Objective:
Select all lines with the string "Take" in them, and copy those lines.
Start of Data lines
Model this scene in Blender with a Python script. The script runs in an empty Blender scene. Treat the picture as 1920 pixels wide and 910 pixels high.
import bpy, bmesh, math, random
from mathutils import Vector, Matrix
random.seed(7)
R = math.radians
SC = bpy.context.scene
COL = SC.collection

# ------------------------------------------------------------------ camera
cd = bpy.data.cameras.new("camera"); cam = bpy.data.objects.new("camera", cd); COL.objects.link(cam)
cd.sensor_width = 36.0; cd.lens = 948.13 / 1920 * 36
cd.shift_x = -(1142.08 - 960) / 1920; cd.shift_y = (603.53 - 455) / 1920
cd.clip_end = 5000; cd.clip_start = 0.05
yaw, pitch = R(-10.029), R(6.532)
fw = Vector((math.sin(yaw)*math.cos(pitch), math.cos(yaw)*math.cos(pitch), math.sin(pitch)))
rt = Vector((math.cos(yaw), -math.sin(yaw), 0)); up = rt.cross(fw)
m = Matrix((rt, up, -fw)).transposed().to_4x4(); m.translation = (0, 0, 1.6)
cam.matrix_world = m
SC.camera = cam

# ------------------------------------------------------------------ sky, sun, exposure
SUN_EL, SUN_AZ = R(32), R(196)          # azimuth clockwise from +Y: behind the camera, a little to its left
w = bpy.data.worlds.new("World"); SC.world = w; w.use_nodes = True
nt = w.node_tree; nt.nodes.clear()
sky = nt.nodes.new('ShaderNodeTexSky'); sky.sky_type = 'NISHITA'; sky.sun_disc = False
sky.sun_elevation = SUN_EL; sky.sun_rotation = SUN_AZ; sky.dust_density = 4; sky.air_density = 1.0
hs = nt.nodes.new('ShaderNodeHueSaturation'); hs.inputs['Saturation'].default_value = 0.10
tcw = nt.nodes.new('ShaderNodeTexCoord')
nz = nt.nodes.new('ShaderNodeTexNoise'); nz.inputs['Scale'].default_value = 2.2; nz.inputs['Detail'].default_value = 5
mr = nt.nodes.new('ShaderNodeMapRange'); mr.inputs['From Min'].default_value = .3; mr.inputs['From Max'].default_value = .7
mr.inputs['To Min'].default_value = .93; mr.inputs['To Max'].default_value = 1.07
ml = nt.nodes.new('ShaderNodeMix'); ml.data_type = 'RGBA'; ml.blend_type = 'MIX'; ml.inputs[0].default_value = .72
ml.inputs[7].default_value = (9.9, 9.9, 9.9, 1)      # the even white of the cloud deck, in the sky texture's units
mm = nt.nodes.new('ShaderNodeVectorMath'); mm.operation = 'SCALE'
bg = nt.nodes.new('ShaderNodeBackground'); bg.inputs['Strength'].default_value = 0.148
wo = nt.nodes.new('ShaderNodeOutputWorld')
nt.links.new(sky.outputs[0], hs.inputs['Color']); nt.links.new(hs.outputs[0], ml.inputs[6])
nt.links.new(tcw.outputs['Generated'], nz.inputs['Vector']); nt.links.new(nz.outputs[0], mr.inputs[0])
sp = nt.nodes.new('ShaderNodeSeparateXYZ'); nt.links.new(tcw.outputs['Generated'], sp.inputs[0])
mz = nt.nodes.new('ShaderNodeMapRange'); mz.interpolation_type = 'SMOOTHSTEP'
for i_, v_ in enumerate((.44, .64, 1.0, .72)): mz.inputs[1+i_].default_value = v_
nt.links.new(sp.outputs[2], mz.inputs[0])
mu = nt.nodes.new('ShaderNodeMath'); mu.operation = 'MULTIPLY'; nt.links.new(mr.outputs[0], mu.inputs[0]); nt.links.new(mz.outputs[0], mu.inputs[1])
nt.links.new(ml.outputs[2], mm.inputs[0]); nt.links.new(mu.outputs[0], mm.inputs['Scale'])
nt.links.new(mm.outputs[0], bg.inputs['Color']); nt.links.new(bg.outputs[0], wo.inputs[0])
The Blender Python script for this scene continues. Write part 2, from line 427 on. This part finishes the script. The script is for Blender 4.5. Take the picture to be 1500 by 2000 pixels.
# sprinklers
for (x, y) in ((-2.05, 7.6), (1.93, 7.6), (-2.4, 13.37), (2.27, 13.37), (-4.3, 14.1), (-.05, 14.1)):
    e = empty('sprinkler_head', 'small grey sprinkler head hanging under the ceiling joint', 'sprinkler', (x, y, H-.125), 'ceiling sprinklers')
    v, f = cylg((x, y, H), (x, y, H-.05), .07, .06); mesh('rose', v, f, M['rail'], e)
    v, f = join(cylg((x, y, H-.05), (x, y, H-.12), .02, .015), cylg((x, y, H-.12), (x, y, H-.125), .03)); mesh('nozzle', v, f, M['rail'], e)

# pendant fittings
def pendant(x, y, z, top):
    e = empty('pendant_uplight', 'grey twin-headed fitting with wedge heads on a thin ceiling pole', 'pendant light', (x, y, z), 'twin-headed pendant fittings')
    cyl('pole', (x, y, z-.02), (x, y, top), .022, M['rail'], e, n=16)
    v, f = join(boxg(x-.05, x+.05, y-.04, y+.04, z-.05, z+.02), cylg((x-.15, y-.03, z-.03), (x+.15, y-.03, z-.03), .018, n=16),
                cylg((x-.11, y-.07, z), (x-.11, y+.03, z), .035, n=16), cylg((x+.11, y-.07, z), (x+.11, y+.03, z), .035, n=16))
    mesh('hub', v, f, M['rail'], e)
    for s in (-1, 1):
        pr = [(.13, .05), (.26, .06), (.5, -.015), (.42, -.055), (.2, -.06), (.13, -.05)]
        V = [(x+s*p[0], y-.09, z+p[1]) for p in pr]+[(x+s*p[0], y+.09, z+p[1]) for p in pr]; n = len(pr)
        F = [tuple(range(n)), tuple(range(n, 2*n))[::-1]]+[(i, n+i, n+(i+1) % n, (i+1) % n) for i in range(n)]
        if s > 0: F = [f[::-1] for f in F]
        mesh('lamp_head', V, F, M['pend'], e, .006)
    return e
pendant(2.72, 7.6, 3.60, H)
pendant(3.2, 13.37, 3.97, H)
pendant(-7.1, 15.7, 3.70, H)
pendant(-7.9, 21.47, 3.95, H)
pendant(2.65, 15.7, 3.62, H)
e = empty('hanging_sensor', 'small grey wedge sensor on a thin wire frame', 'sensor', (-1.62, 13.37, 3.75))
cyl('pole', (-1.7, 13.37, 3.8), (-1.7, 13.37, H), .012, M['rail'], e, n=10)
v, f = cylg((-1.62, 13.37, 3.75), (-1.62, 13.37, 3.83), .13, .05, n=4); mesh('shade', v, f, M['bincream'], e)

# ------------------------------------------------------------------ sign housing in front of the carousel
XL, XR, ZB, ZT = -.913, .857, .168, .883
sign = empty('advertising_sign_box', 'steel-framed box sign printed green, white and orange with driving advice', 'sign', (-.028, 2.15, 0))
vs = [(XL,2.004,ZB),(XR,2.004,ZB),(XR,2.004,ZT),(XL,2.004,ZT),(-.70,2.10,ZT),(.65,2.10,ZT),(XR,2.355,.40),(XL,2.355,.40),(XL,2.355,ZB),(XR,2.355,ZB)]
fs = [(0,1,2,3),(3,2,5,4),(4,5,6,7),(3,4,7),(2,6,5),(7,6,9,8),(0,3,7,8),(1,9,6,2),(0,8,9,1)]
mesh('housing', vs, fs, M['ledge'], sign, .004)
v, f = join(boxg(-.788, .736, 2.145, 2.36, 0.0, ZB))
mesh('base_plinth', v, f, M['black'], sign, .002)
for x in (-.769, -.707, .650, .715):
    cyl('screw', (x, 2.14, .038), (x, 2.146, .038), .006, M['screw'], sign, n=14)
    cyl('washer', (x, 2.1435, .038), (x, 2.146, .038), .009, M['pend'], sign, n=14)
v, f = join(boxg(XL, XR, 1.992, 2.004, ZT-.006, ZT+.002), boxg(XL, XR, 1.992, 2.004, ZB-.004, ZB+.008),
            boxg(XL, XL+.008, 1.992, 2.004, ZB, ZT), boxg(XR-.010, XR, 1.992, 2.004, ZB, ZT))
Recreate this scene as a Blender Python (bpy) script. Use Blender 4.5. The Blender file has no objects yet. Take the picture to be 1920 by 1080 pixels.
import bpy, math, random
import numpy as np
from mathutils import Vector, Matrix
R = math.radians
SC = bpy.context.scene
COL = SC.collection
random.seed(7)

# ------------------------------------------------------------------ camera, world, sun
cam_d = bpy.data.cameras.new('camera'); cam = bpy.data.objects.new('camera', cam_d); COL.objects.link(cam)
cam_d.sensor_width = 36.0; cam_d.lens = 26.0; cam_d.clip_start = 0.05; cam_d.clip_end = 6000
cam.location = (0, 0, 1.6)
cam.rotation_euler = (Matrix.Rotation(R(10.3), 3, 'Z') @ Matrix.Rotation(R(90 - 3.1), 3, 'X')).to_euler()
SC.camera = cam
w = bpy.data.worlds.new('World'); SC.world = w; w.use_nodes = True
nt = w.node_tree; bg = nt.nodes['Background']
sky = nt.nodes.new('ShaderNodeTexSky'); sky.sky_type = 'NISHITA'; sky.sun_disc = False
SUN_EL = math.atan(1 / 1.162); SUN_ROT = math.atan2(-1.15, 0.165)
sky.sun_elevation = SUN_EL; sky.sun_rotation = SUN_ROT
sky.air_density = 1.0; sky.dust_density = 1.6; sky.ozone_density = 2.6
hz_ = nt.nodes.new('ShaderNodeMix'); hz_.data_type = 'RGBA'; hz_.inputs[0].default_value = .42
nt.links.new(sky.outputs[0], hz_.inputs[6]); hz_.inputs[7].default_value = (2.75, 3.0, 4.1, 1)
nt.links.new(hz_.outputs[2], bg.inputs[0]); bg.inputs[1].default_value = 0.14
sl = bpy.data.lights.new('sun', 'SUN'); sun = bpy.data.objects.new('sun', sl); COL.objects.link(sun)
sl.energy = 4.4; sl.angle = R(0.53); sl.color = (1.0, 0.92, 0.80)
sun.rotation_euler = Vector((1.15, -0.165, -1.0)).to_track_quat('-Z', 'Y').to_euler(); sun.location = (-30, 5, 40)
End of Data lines
Expected answer:
The Blender Python script for this scene continues. Write part 2, from line 427 on. This part finishes the script. The script is for Blender 4.5. Take the picture to be 1500 by 2000 pixels.
Recreate this scene as a Blender Python (bpy) script. Use Blender 4.5. The Blender file has no objects yet. Take the picture to be 1920 by 1080 pixels.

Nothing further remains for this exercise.